For the record, we carry a $1,000 deductible.
 
I still haven't figured out why NOT having comp and collision makes you a riskier driver. Heck, I'd think you'd drive a bit more carefully because you know you're on the hook for 100% of the cost if something happens. But what do I know? I'm only an actuary.:D

Aren't those of us that opt out of comp and collision inherently risk takers? I mean we're literally taking on the risk. :D

But seriously, maybe they looked at the two classes of people (those buying comp/collision vs those that didn't) and all else being equal, those opting out of comp/collision has a higher rate/cost of claims.

What's more perplexing to me is that I pay more for liability coverage with two cars on the policy instead of one. I guess they figure we'll drive more with 2 cars than with one car? It's not a lot ($480/yr with 2 cars vs $410/yr with 1 car).
 
You can get a front glass replacement quote without entering personal information on the Safelite website.
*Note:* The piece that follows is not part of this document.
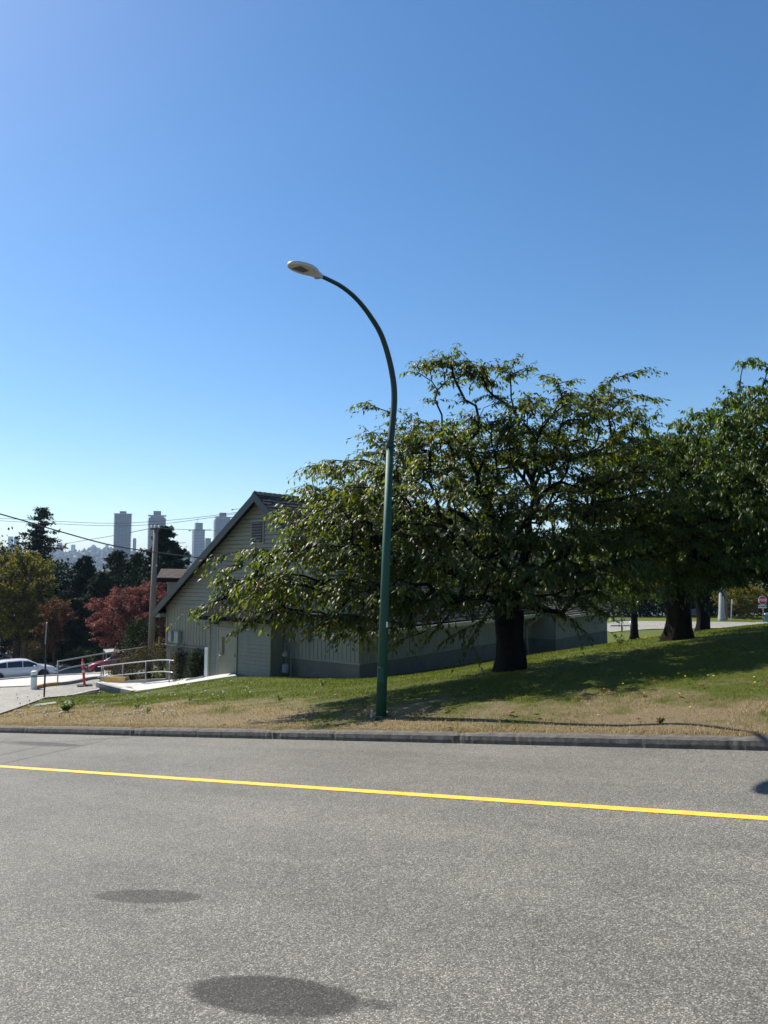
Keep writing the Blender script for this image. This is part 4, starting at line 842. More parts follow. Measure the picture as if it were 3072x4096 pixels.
wire('wire rising from the distant hill to the pole top', [(195, 2186, 80), (330, 2163, 70), (450, 2143, 55), (580, 2118, 44), (618, 2108, 42)], .022)
wire('wire running right from the pole top behind the building', [(626, 2108, 42), (690, 2116, 50), (845, 2122, 60), (1000, 2126, 70)], .016)
wire('faint lower wire across the dark trees behind the white car', [(-60, 2404, 58), (0, 2400, 58), (60, 2398, 66), (108, 2394, 70.7)], .018)
def sp(u, v, d): return P(u, v, d)
s0 = P(176, 2800, 26.5); s1 = P(189, 2478, 26.5); sg = thing('sign_post', 'dark metal sign post seen edge-on at the lawn edge', 'sign post', s0)
MB().tube([s0, s1], .032, 8).build('post', M['black_metal'], sg)
a = P(187, 2490, 26.42); b = P(181, 2575, 26.42); w_ = Vector((b.x, b.y, 0)).normalized()*.25; t_ = Vector((w_.y, -w_.x, 0)).normalized()*.022; MB().hexa([b-w_-t_, b-w_+t_, b+w_+t_, b+w_-t_, a-w_-t_, a-w_+t_, a+w_+t_, a+w_-t_]).build('sign_plate', M['galv_paint'], sg)
b0 = P(134, 2762, 33); bo = thing('bollard', 'white bollard with a green band in the car park', 'bollard', b0)
h_ = (2762-2687)*33/F; MB().lathe(b0-Vector((0, 0, .05)), [(.135, 0), (.135, h_), (.12, h_+.05), (.05, h_+.07)], 20).build('post', M['sign_white'], bo, smooth=False)
MB().lathe(b0+Vector((0, 0, h_*.70)), [(.137, 0), (.138, .0), (.138, .09), (.137, .09)], 20).build('green_band', M['band_green'], bo)
d0 = P(338, 2744, 32); dl = thing('delineator', 'orange red flexible post with white reflective bands', 'traffic post', d0); d1 = P(330, 2634, 32); ax_ = (d1-d0)
def ld(f): return d0+ax_*f
MB().tube([ld(0), ld(.82), ld(.83), ld(.87), ld(.88), ld(.98), ld(1)], [.055, .05, .06, .06, .035, .035, .015], 14).build('post', M['orange'], dl)
for f in (.50, .76): MB().tube([ld(f), ld(f+.075)], .0575 if f < .6 else .0545, 14, False).build('reflective_band', M['reflect'], dl)
MB().box(d0+Vector((0, 0, .03)), .62, .5, .06, .5).build('rubber_base', M['tyre'], dl, bevel=.02)
# kerbs, ramp, walls and railings left of the building
def slab_poly(name, mat, pts, h, label=None, cat=None, st_=False):
    o = MB().prism(pts, Vector((0, 0, -h))).build(name, mat)
    if st_: struct(o)
    if label: tag(o, label, cat)
    return o
def wall_strip(name, mat, path, wdt, h, **k):            # a low kerb or wall along a path
    mb = MB()
    if name == 'median_kerb': path = [ong(p.x, p.y) for a_, b_ in zip(path[:-1], path[1:]) for p in (a_.lerp(b_, k/4) for k in range(4))]+[ong(path[-1].x, path[-1].y)]
    n = len(path)
    for i in range(n-1):
        a, b = path[i], path[i+1]; d = Vector((b.x-a.x, b.y-a.y, 0)).normalized(); s = Vector((-d.y, d.x, 0))*wdt/2; z = Vector((0, 0, h+.3))
        lo = Vector((0, 0, -.3)); up_ = Vector((0, 0, h)); mb.hexa([a-s+lo, b-s+lo, b+s+lo, a+s+lo, a-s+up_, b-s+up_, b+s+up_, a+s+up_])
    return mb.build(name, mat, **k)
o = wall_strip('median_kerb', M['paint_yellow'] if False else M['ochre'], [P(136, 2757, 33), P(150, 2754, 33.3), P(228, 2741, 36.5)], .22, .16); tag(o, 'yellow painted kerb nose beside the white bollard', 'kerb')
o = wall_strip('median_kerb', M['concrete_dark'], [P(228, 2741, 36.5), P(320, 2722, 39), P(400, 2700, 42), P(470, 2690, 44)], .22, .14); tag(o, 'weathered grey kerb at the foot of the dark railing', 'kerb')
o = wall_strip('median_kerb', M['concrete_dark'], [P(-120, 2745, 46), P(0, 2723, 48), P(120, 2712, 50), P(260, 2702, 52), P(400, 2690, 54)], .3, .13); tag(o, 'long low kerb along the street beside the white car', 'kerb')
drape('pavement', M['concrete'], [q(-400, 2790, 43), q(-120, 2748, 45.5), q(120, 2714, 49.5), q(400, 2692, 53.5), q(470, 2692, 45), q(400, 2701, 42.5), q(300, 2728, 38.5), q(228, 2744, 36.6), q(60, 2760, 35.5), q(-200, 2790, 36)], .09, 1.)
def railing(label, pts_top, posts, r, mat, mids, grp=None, cat='railing'):
    t = thing('railing', label, cat, P(*posts[0][0])); p = [P(*a) for a in pts_top]; MB().tube(smooth_path(p, 4), r, 8).build('top_rail', mat, t, smooth=True)
    for m_ in mids: MB().tube(smooth_path([P(*a) for a in m_], 4), r*.9, 8).build('mid_rail', mat, t, smooth=True)
    for a, b in posts: MB().tube([P(*a), P(*b)], r*1.05, 8).build('post', mat, t, smooth=True)
    return t
railing('long dark handrail climbing from the post by the delineator', [(232, 2646, 37), (350, 2625, 39), (500, 2600, 42), (600, 2585, 44), (668, 2574, 45)], [((230, 2740, 37), (232, 2643, 37)), ((600, 2665, 44), (600, 2585, 44))], .035, M['galv_paint'], [[(234, 2685, 37), (290, 2668, 38), (400, 2648, 40), (520, 2630, 42.5)]])
railing('pale steel handrail of the ramp with four posts in front of the shrubs', [(392, 2668, 37.5), (410, 2665, 37.3), (500, 2654, 35), (585, 2645, 33), (650, 2640, 31.8), (698, 2643, 31)],
        [((404, 2729, 37.3), (407, 2668, 37.3)), ((412, 2727, 37.6), (413, 2667, 37.6)), ((489, 2741, 35.2), (493, 2656, 35.2)), ((582, 2731, 33), (584, 2646, 33)), ((676, 2731, 31.3), (680, 2642, 31.3)), ((718, 2686, 32.5), (720, 2640, 32.5))], .026, M['galv'],
        [[(392, 2709, 37.5), (500, 2698, 35), (585, 2690, 33), (650, 2686, 31.8), (698, 2690, 31), (722, 2684, 32.5)]])
# ramp surface, its retaining wall with pale coping, ochre planter wall
RP = [P(400, 2735, 34.2), P(490, 2757, 33.1), P(537, 2764, 32.3), P(640, 2750, 30.5), P(760, 2730, 29.3), P(946, 2701, 27.6), P(925, 2693, 28.3), P(840, 2712, 29.8), P(700, 2728, 31.8), P(585, 2730, 33.6), P(500, 2733, 36), P(410, 2728, 37.8)]
slab_poly('footpath', M['concrete'], RP, .5, st_=True)
o = wall_strip('ramp_wall', M['concrete_dark'], [P(399, 2731, 34.2), P(490, 2753, 33.1), P(540, 2763, 32.3)], .22, .0); o['label'] = 'dark concrete end wall of the ramp above the lawn'; o['category'] = 'wall'
me = MB().prism([P(395, 2733, 33.75), P(490, 2756, 32.7), P(560, 2769, 31.9), P(570, 2790, 31.8), P(500, 2822, 32.6), P(395, 2822, 33.75)], Vector((.1, .16, 0)))
mw = me.build('wall_face', M['concrete_dark'], o)
wall_strip('coping', M['concrete'], [P(397, 2729, 34.1), P(490, 2752, 33.0), P(540, 2762, 32.3)], .34, .015, parent=o)
op = wall_strip('planter_wall', M['ochre'], [P(412, 2738, 38.6), P(505, 2742, 36.4)], .18, .42); tag(op, 'ochre stained low planter wall behind the ramp posts', 'wall')
op = wall_strip('planter_wall', M['concrete_dark'], [P(505, 2740, 36.4), P(600, 2735, 34.6), P(705, 2731, 33)], .18, .22); tag(op, 'grey concrete low planter wall at the foot of the brown shrubs', 'wall')
op = wall_strip('planter_wall', M['concrete'], [P(748, 2724, 30.2), P(818, 2710, 29.5)], .15, .08); tag(op, 'short pale planter kerb beside the white panel of the entrance', 'wall')
gr = MB().lathe(P(538, 2752, 33.2)+Vector((0, 0, .02)), [(.0, 0), (.42, .0), (.42, .02), (.01, .02)], 20); tag(gr.build('drain_grate', M['iron']), 'rusty round drain grate in the ramp surface', 'drain grate')
slab_poly('pavement', M['concrete'], [P(270, 2782, 28.5), P(398, 2756, 33), P(398, 2740, 37), P(385, 2752, 36), P(300, 2775, 31)], .2, st_=True)
slab_poly('stone_slab', M['concrete_dark'], [P(112, 2830, 22.6), P(225, 2812, 23.6), P(222, 2806, 24.2), P(150, 2815, 23.4)], .08, 'flat grey stone slab lying in the grass at the left', 'stone slab')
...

My state mandates zero cost replacement regardless of the comprehensive deductible. I still dropped it as two years of premiums would pay for a new windshield and I don't drive much. YMMV.

I love these boards. I'm taking our car in this afternoon! We have a small crack in the lower left corner of our MDX's rain-sensing windshield. Replacement will be $328 including tax. Easy peasy. Last time the replacement windshield cost us >$600.
 
I love these boards. I'm taking our car in this afternoon! We have a small crack in the lower left corner of our MDX's rain-sensing windshield. Replacement will be $328 including tax. Easy peasy. Last time the replacement windshield cost us >$600.
I think for $328 you get Saran wrap and duct tape. ;) But seriously, there are different qualities of glass.